The other word we can consider at this point is supervenience. This term is closely aligned with emergence, but has a more concrete definition. One may say that a set of facts supervenes on another set of facts. This works with social facts as well as physical facts. That is, a supervenience relation may exist between the attitudes and actions of a group and the attitudes and actions of its individual members. This, I believe, is the essence of the microfoundations project: discovering how group actions supervene upon group members.

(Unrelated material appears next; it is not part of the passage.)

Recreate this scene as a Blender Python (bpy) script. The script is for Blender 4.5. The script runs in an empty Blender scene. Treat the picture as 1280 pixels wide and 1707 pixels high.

I point you to one of the books I noted in my introduction to social ontology: Group Agency by Christian List and Philip Pettit. In this book, List and Pettit discuss supervenience with particular regard to the group agent (i.e. the firm-as-agent) and the members of the firm. This is a very careful analysis of the propositions that must hold for us to say that the actions of the group agent truly supervene on the attitudes and actions of the members of the group. In their analysis, they show that no voting rules are sufficient to support supervenience, but they claim that robust group rationality (a set of necessary conditions) will support what they call holistic supervenience – not tied to particular propositions or sets of propositions that we might call decisions of group ventures. Then they spend the bulk of the book describing the desiderata of organizational structures that permit individual attitudes to be aggregated, including incentive alignment and control. Management scholars will recognize these phenomena are part and parcel of organization theory. List and Pettit just bring these to light within the context of organizational design to permit group agency.

Just like what Foss and Lyngsie wish to see in corporate entrepreneurship research.